------ SUPPLIED ENTRIES ------
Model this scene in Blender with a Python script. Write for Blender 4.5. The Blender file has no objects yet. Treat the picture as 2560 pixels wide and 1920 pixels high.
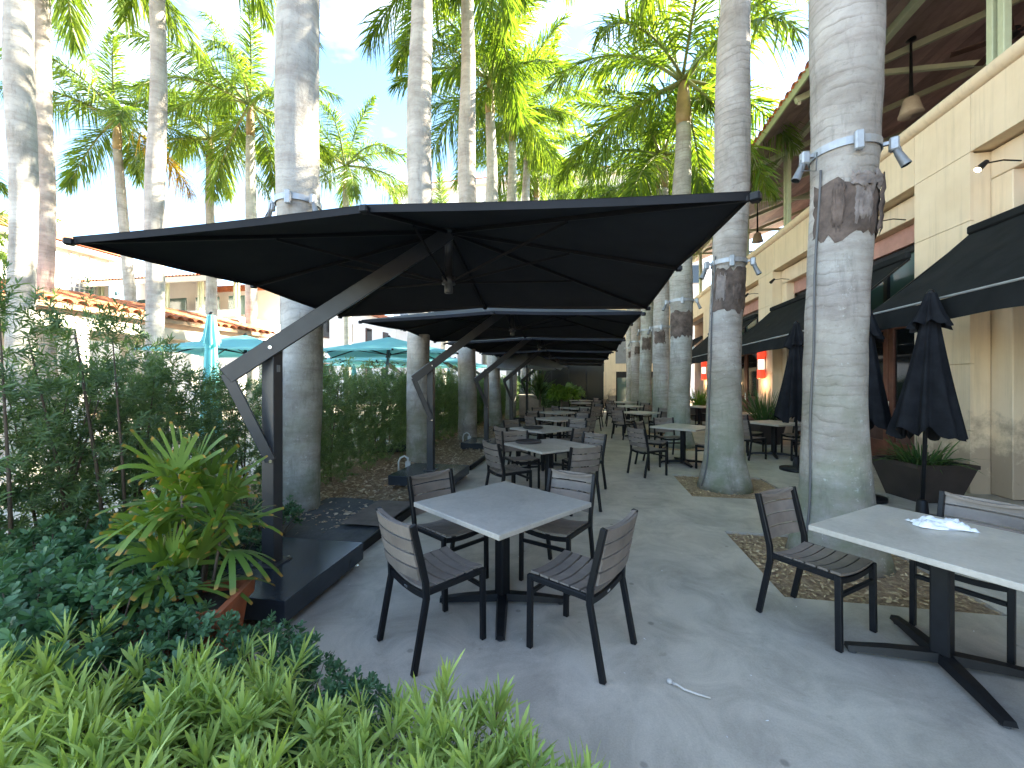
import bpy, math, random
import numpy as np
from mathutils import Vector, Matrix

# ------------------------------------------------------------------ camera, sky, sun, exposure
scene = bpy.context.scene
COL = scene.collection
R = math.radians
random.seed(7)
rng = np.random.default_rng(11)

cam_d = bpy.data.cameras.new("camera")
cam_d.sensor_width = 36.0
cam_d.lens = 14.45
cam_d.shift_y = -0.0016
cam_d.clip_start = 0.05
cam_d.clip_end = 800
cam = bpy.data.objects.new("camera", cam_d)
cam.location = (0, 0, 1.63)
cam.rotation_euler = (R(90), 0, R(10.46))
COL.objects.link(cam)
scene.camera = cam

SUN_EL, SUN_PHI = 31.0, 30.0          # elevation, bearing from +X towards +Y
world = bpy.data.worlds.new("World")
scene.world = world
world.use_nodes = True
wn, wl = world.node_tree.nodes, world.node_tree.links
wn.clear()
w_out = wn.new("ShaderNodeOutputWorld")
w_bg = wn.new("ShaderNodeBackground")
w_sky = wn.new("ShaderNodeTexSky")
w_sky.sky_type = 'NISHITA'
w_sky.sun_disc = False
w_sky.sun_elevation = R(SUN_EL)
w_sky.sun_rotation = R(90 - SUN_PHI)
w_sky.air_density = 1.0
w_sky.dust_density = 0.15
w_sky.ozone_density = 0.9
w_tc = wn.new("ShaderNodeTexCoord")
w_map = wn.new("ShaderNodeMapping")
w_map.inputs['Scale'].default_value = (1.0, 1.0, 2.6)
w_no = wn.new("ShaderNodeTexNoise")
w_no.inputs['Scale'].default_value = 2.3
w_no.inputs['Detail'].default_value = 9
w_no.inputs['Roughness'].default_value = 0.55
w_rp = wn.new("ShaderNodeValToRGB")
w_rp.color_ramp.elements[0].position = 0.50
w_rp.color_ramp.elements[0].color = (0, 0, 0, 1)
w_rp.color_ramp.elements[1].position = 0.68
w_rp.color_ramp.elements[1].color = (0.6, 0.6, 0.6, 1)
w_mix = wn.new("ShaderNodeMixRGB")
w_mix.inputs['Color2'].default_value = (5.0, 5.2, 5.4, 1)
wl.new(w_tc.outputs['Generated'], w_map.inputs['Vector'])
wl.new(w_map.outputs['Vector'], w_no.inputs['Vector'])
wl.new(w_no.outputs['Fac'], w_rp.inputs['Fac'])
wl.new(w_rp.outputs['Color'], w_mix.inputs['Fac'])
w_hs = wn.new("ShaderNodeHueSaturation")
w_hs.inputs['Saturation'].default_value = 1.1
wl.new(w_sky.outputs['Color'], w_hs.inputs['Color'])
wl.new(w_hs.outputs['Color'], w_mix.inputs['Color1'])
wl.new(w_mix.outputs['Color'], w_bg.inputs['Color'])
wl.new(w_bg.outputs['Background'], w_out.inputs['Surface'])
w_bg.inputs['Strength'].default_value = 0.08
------
------ SUPPLIED ENTRIES ------
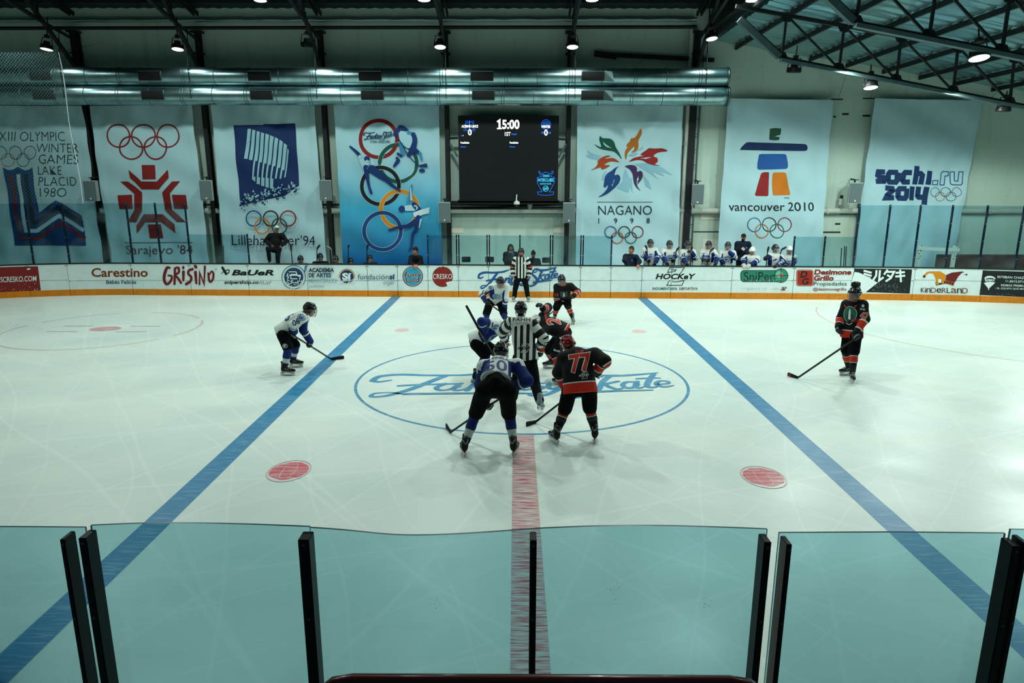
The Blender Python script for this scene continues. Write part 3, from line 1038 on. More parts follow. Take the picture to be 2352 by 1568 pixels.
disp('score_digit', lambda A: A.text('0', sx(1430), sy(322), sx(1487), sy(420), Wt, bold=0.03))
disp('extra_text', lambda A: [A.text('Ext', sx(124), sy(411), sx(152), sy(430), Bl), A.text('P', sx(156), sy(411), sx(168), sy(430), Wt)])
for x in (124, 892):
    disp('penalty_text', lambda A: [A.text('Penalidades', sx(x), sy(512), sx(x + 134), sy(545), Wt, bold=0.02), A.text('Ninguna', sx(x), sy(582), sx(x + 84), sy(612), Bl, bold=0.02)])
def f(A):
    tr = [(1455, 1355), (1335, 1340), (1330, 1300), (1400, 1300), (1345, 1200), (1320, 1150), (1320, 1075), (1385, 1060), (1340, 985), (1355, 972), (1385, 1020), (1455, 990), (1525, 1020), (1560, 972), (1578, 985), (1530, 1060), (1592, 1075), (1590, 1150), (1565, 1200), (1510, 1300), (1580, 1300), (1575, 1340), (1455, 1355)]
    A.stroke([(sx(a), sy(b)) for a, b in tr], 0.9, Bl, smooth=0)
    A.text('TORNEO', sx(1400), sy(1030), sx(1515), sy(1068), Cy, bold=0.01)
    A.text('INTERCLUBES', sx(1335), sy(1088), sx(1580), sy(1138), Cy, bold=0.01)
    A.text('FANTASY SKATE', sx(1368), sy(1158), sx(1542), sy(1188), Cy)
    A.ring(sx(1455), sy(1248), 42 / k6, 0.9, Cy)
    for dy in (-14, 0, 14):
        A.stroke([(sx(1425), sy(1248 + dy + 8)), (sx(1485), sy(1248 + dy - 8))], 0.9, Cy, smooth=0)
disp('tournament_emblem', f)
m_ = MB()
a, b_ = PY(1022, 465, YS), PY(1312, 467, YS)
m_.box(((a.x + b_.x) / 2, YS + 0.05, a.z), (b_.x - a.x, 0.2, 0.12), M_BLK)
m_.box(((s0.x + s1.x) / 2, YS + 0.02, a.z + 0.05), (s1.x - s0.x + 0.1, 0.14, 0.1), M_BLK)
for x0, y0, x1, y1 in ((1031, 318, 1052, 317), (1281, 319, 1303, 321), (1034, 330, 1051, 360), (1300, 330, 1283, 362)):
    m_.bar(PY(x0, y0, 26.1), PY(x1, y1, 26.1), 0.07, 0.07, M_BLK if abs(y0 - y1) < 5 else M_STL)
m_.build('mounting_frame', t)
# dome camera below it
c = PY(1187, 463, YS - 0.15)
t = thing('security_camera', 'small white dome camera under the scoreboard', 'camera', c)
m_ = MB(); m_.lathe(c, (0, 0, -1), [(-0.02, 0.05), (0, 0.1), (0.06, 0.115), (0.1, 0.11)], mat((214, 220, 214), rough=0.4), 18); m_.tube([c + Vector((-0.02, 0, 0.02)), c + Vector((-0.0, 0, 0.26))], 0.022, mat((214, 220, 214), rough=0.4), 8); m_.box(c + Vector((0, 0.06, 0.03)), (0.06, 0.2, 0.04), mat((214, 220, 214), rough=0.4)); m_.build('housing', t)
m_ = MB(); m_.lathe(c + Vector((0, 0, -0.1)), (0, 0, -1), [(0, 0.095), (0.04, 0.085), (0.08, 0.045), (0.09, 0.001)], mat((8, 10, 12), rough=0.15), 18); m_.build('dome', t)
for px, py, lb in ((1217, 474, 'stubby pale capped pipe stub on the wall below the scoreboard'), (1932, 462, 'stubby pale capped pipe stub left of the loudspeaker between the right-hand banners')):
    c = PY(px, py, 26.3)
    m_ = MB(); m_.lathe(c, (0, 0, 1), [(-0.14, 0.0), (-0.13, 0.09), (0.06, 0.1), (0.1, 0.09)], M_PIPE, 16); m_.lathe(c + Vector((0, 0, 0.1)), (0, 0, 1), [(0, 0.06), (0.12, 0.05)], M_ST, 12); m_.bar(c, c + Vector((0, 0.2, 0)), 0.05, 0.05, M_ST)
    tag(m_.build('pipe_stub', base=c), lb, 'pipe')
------
* EXERCISE PROMPT *
Start at the line above containing "Model this scene" and stop at the line containing "rng = np.random.default_rng(11)": print those lines and everything between them exactly, but not the pictures.

* TASK RESULT *
Model this scene in Blender with a Python script. Write for Blender 4.5. The Blender file has no objects yet. Treat the picture as 2560 pixels wide and 1920 pixels high.
import bpy, math, random
import numpy as np
from mathutils import Vector, Matrix

# ------------------------------------------------------------------ camera, sky, sun, exposure
scene = bpy.context.scene
COL = scene.collection
R = math.radians
random.seed(7)
rng = np.random.default_rng(11)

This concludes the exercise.